Find the equation of the plane through the intersection of the planes of $x-2y+z=1$ and $2x+y+z=8$ and parallel to the line:
$\frac{x-3}{1} = \frac{y-1}{2} = \frac{z-2}{1} $
I'm facing difficulties solving this problem- how do I combine the parallel attribute and the intersection of the two planes? As far as I know, there would be an infinite number of planes through the line that is the intersection of the two given planes.
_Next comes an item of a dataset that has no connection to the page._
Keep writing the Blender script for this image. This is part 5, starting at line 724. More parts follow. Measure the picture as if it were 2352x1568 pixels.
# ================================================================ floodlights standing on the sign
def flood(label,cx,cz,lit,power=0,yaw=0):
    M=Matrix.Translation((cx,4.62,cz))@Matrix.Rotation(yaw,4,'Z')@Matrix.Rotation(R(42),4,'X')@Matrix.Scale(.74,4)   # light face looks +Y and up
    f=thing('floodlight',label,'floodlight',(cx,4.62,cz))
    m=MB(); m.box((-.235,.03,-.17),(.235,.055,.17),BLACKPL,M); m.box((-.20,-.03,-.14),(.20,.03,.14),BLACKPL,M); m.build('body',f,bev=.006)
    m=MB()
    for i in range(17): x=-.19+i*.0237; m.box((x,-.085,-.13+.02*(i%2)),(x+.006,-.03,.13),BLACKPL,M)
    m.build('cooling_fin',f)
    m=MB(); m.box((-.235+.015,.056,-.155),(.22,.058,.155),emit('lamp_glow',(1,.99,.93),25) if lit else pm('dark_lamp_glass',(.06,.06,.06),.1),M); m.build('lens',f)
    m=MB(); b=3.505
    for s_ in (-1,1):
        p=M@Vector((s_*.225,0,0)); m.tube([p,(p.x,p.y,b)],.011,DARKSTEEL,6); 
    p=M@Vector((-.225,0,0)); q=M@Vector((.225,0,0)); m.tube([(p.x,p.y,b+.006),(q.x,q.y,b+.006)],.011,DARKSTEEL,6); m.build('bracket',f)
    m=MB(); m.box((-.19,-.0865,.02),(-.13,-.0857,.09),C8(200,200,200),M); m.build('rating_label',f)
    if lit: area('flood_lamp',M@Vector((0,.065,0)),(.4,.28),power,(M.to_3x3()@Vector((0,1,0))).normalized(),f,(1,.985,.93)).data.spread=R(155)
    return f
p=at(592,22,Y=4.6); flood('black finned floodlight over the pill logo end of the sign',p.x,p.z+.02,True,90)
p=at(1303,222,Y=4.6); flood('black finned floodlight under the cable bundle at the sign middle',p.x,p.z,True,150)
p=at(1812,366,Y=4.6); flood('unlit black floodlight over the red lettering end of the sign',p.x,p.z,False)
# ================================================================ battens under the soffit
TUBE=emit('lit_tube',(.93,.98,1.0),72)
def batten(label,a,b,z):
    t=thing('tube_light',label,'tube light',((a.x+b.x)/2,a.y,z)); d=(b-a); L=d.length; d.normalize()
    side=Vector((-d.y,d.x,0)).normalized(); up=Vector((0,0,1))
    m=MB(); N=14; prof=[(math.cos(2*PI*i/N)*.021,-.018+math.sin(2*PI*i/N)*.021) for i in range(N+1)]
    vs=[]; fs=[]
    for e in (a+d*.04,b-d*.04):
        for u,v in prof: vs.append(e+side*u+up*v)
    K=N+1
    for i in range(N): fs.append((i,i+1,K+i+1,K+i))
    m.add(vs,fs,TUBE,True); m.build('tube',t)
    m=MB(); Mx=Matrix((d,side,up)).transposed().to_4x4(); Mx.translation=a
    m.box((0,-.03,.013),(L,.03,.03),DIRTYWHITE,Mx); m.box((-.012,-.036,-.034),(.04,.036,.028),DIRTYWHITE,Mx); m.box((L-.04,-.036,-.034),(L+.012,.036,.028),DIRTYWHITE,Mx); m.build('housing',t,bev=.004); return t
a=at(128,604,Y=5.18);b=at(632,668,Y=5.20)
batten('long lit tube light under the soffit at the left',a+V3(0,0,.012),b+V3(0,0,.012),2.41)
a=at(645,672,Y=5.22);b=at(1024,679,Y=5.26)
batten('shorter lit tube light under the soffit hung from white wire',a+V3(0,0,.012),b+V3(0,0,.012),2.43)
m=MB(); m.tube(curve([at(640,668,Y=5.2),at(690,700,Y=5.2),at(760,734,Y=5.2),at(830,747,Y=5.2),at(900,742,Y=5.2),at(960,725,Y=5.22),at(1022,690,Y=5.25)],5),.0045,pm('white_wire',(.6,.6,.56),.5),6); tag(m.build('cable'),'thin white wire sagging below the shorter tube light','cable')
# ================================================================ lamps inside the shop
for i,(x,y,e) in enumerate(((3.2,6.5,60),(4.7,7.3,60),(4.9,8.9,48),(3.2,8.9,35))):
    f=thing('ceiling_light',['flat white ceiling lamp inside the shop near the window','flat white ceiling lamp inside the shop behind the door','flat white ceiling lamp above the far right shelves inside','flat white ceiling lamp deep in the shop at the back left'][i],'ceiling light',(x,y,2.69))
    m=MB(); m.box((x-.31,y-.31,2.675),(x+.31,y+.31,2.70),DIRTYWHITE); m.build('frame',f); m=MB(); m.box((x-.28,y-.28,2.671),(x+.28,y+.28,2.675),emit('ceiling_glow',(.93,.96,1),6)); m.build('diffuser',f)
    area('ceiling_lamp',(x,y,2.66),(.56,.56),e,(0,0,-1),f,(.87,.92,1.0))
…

(Not homework: preparing for a test)
How I can get the equation of the plane in the $a(x-x')+b(y-y')+c(z-z')=0$ form?
Thanks!
Best Answer
You are absolutely correct that there will be infinitely-many planes through the line of intersection $U$ of the two given planes. However, given any line $V$ that isn't parallel to $U$, there is only one plane through $U$ parallel to $V$. In particular, the normal vector of that plane is necessarily orthogonal to the direction vectors of both $U$ and $V$. (I discuss this more in this related post.)
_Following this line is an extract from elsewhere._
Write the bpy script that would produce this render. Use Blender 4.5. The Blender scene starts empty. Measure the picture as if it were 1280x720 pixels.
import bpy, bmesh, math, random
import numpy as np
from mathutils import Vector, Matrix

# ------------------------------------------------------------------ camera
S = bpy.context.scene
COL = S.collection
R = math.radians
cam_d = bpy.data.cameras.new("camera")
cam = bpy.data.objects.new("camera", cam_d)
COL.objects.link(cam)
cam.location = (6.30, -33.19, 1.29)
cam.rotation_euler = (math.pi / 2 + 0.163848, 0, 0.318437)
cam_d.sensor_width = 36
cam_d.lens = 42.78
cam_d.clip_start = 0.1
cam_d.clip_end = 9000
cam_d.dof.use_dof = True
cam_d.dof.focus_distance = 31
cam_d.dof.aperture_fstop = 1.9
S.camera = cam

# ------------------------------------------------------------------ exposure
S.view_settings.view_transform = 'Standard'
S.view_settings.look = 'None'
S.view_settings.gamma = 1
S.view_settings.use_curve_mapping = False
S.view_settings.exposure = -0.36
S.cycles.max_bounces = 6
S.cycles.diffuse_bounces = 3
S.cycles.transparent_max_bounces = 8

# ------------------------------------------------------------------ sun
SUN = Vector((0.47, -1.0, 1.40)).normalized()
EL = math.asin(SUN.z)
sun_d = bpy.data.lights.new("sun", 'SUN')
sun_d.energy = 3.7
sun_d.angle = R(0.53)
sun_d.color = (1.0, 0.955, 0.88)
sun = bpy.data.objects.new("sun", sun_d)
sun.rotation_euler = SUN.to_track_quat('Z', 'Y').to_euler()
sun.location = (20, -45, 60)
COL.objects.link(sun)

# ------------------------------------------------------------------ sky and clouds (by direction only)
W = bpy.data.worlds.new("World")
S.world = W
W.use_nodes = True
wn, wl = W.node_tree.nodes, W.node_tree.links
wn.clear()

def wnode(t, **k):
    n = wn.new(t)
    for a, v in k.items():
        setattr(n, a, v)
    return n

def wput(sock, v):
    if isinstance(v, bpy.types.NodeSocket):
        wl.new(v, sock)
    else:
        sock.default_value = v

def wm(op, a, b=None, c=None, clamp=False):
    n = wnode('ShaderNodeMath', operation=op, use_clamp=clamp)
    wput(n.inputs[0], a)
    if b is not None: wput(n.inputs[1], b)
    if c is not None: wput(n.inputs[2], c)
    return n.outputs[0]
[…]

For brevity's sake, let's describe the two lines with vector equations. In particular, the line of intersection $U$ is comprised of all points $\langle x,y,z\rangle$ such that $x=7-3y$ and $z=5y-6.$ That is, $U$ can be characterized as the set of all points of the form $$\langle x,y,z\rangle=\langle 7-3s,s,5s-6\rangle=\langle7,0,-6\rangle+s\langle-3,1,5\rangle$$ for some real $s$.
Let $V$ be the other line, so by our above work, if $\langle x,y,z\rangle$ lies on $V,$ then $\frac{x-3}1=\frac{z-2}1$ (so $x=z+1$) and $\frac{y-1}2=\frac{z-2}1$ (which implies that $y=2z-3$). Hence, the points of $V$ are those of the form $$\langle x,y,z\rangle=\langle t+1,2t-3,t\rangle=\langle1,-3,0\rangle+t\langle1,2,1\rangle$$ for some real $t$.
Now, the normal vector to our plane should be orthogonal to both $\langle-3,1,5\rangle$ and $\langle1,2,1\rangle,$ so a convenient choice is the cross-product $$\langle a,b,c\rangle=\langle-3,1,5\rangle\times\langle1,2,1\rangle=\langle-9,8,-7\rangle.$$ Now we can choose any point $\langle x',y',z'\rangle$ on $U$--for simplicity, say $\langle x',y',z'\rangle=\langle7,0,-6\rangle$--and we have our plane equation $$-9(x-7)+8(y-0)-7(z+6)=0.$$